I manage my mysql dbases using phpmyadmin. I have added indexes (indices?) to my tables a while back, and thought nothing more of it... till now.

There is a section in the index section of a table in phpmyadmin which shows the 'cardinality' value. This went straight over my head before, but I've pinpointed it as the cause of my problem - I have a table with a cardinality index of 122 (I didn't set that) and now when I try to add a new entry to the table (currently at 122 entries) it throughs back a sql error that the primary id is already present.

I looked up cardinality in the sql manual and it looks like something to limit the max number of entries. Why? Does this mean I have to add the indexes ONLY when the table is finished (is it ever?). How can I have the cardinality change dynamically...

I need to have indexes AND have a table I can add entries to without worrying about whether it is full

    For what you explain, your index must be an auto-increment field. An index is a way to make sure you don't insert the data twice in a table. When using an auto-increment field, you don't have to give a value to it when using INSERT, because the db is clever enough to add +1 to it.

    Now, the problem. Imagine this table

    id name surname
    1 Ludwig Beethoven
    2 Johann Strauss
    3 Amadeus Mozart

    id is an auto-numeric field. For making an insertion of a new row, you use the following syntax:

    INSERT INTO musicians (name,surname) VALUES ('Joe','Satriani')

    You don't have to specify that the new index is 4. The db knows that already.

    Now imagine you delete the Strauss entry. The cardinality of the table is STILL 4, and the next row you insert will have the id = 5

    Why? Well, in case you had this id in another table (imagine music_compositions), you would like to know to who belongs the composition. If you alter the id field in the musicians table, you would lose your db integrity, because what used to be Beethoven's could now be from Mozart.

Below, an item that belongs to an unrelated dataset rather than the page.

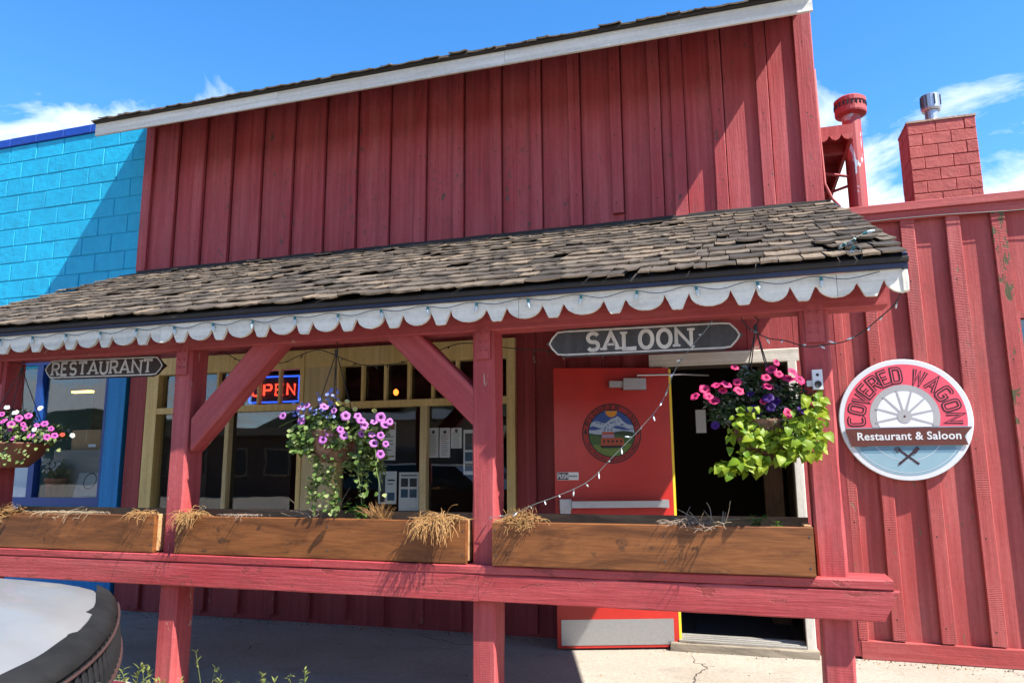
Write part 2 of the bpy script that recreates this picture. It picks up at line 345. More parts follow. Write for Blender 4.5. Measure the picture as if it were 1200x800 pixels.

    I hope i have explained myself clearly. If not, please say so, and i'll try better. Also, my mail is alejandro_alac.es (_ for @). Send me a mail if you want an example of keys and cardinality in tables.

    fLIPIS

      so if I understand, cardinality values are dynamic depending on the number of entries?
      I understand the primary key, but I am getting an error when trying to insert a new row...

      basically, I am entering nothing in the primary key field, but trying to add a new row by inserting data into a varchar field -
      the table has a cardinality of 122, and the next primary key value should be 128 (difference is due to deletions of some rows).

      However, whenever I try to add a new field, I now get the error:

      Duplicate entry '127' for key 1

      I didn't specifiy 127 for the primary key, I left it blank. I have never had this problem before (for this table of 121 entries, or others with 2000+ entries). I just suddenly started getting it. And I don't understand why.

      Any suggestions?

        oops, solved the problem by my own post - the value 127 already taken got some bells ringing on the size of tinyint...

        I had set up the primary key as tinyint back in the days when I was still wet behind the ears in thinking tinyint with length of 4 == 9999 entries. Never noticed the problem after I had actually RFM... my other tables were had primary keys of type mediumint.

        Changed them all back to int and everything is back to normal.

          :-)

          Now that's a very common mistake. I did it 'till it happened the same to me. Now i create the auto-nums as INT always.